Hybrid Nanofluid Flow with Multiple Slips Over a Permeable Stretching/Shrinking Sheet Embedded in a Porous Medium

Abstract

Including slip boundary conditions in the study involving the flow of foams, emulsions, polymer solutions, and suspensions over moving surfaces are crucial for real-life applications. The current study analysed the multiple slips effects on the magnetohydrodynamics (MHD) flow of Ag-CuO/water hybrid nanofluid past a permeable stretching/shrinking sheet embedded in a porous medium. Appropriate similarity variables are introduced for transforming the governing equations and boundary conditions into ordinary differential equations before being solved using the bvp4c solver.

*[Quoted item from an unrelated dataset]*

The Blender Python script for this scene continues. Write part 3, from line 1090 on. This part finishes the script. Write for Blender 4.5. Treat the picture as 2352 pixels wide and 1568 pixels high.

Dual solutions are yielded from the numerical computation of flow over a shrinking sheet, and the first solution is identified as stable through a stability analysis. It is found that the imposition of velocity, thermal, and mass slips promotes the reduction of momentum, thermal, and concentration boundary layer thickness, respectively. The hybrid nanofluid around the sheet is observed to flow at a different velocity from the sheet due to the imposition of velocity slip. Thermal and mass slips, meanwhile, obstruct the flow's ability to transport heat and mass. An increased suction parameter, however, can aid in enhancing the rates of heat and mass transfers.